Said Germany’s socialist Chanceller Gerhard Schroeder, “The important thing now is to make a political profit out of a probable and welcome victory.”

His foreign minister, Joschka Fischer, immediately urged the United States and Britain to hand their victory over to the United Nations. Germany reportedly opposes a leading role for NATO in Iraq.

Russian President Vladimir Putin, whose country had armed Saddam Hussein to the hilt and had cut multibillion-dollar oil deals with the regime, broke a day of silence to applaud the Hussein regime’s collapse, while sniping at the US and Britain. He accused the US of provoking a “humanitarian catastrophe” in Iraq.

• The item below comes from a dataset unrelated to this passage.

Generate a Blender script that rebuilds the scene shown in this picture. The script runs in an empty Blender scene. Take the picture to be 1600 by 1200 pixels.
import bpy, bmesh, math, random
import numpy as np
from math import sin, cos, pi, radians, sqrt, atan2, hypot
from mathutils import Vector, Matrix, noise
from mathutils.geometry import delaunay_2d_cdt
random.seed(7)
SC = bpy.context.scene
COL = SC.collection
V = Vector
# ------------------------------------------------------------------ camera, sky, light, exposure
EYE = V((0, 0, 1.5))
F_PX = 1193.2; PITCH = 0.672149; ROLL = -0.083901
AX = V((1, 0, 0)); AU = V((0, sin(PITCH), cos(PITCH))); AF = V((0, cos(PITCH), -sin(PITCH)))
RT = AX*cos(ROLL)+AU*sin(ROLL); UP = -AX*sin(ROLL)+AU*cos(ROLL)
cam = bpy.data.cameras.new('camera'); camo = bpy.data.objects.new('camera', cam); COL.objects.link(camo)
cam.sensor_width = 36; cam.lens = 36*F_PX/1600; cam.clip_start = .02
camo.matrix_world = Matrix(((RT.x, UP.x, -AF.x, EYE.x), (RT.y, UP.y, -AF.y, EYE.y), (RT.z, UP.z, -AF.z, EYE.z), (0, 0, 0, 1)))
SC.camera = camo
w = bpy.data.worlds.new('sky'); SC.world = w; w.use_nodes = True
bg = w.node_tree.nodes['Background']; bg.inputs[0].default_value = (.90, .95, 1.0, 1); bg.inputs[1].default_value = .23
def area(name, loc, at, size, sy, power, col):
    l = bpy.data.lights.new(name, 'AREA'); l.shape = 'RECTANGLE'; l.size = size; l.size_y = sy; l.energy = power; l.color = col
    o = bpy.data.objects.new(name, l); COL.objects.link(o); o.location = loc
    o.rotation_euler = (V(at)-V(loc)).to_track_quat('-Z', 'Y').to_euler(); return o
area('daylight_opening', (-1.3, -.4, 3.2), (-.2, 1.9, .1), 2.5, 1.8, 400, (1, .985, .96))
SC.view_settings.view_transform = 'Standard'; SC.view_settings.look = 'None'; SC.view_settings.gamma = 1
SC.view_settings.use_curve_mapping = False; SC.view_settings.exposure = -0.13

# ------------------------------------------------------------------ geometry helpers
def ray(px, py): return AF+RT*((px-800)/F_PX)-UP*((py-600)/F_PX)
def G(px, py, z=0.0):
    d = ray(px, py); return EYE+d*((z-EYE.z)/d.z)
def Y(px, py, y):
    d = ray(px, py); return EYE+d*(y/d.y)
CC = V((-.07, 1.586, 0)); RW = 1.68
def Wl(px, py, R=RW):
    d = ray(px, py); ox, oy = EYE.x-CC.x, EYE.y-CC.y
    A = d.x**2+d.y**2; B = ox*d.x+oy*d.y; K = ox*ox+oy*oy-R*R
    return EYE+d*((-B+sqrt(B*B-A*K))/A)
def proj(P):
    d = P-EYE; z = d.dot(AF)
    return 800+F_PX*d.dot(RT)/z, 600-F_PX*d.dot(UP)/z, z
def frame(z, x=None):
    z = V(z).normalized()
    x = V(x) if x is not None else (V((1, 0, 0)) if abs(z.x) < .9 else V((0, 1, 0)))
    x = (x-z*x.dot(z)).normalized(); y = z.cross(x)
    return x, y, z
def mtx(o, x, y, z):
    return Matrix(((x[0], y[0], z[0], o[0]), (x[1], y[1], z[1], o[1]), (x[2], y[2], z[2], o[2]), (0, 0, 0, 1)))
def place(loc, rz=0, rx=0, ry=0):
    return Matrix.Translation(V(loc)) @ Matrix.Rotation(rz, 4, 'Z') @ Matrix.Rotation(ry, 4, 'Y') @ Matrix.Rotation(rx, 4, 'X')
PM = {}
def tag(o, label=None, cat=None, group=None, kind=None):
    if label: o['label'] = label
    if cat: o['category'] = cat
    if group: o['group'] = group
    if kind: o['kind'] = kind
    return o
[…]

Putin is hosting a tripartite summit of losers in Russia. Warned the pro-Chirac ex-premier Alain Juppe, “The summit must not look like a show of anti-Americanism.”

Of course not. We all know what their real agenda is.

Deputy Secretary of Defense Paul Wolfowitz has the right idea. France should “pay some consequences” for its actions – and Russia and Germany can help Iraqi recovery best by writing off their multibillion-dollar debts.